As malas são entretanto todas descarregadas, enquanto os seus proprietários preenchem um impresso da alfandega e esperam ali que os guarda decidam se vão ou não revistar tudo. Passa já da meia noite. Quase uma hora depois é dada ordem para voltar a carregar tudo e seguir: o autocarro sobre rodas e os passageiros a pé. Esperamos que venha alguém verificar os nossos vistos. Os passageiros reclamam e um comenta mesmo que este país só muda quando morrer o “velho” (Mugabe), crítica essa que lhe podia valer uma ida à cadeia.
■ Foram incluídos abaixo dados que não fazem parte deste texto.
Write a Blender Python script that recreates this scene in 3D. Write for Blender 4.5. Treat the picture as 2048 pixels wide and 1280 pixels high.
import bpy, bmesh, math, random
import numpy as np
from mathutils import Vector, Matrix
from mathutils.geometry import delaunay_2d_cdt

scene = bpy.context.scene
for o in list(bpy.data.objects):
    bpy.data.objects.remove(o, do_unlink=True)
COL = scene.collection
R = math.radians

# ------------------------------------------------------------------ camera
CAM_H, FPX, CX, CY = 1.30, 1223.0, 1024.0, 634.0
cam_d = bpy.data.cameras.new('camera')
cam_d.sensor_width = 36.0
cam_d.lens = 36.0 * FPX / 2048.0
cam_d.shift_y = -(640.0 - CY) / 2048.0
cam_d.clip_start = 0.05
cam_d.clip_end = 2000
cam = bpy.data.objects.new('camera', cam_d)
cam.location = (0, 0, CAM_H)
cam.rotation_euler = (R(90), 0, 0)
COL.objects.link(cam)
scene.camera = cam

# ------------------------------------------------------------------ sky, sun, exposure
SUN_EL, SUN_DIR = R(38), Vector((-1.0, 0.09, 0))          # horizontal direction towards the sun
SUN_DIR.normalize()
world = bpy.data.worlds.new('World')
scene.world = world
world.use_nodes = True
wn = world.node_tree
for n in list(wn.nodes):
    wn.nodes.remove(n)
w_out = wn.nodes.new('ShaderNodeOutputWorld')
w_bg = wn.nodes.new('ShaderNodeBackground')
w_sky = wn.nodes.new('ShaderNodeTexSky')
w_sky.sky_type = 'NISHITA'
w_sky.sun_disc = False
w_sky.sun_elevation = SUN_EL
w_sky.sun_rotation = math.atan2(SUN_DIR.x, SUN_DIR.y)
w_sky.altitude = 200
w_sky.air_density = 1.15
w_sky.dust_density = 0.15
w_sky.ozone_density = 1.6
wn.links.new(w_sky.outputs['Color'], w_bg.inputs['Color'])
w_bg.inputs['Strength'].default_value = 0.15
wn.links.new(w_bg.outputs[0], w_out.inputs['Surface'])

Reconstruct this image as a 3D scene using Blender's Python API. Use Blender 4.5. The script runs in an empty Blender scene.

No escuro da noite aproximar-se um grupo de cegos que canta uma música tradicional, num ambiente que só a noite africana pode proporcionar. Não sou de dar esmolas, mas deixo com eles todas a moedas de Rand que me sobraram. Sinto que esta música é para mim. Sinto que vou gostar deste país, do qual, só a midia e as informações oficiais dizem mal, muito mal, mas que os viajantes sabem que é dos países mais seguros e acolhedores de África. Bem-vindos ao Zimbabwe.
Olá Samuel
Você havia sumido, continue nos presenteando com os comentários das suas tournês. Você foi só a Johannesburgo ou esteve em outras cidades como Pretoria que é relativamente proxima? Estamos na expectativa de mais novidades.
Abraço
Lenira
Olá,
Na África do Sul estive apenas em Johannesburgo. Depois daí segui para o Zimbabwe e Moçambique. Breve espero ter tempo para escrever o resto da viagem. Abraço
Samuel
Parabéns pela viagem Samuel! Abraço
Vá dando notícias. Boa viagem, amigo.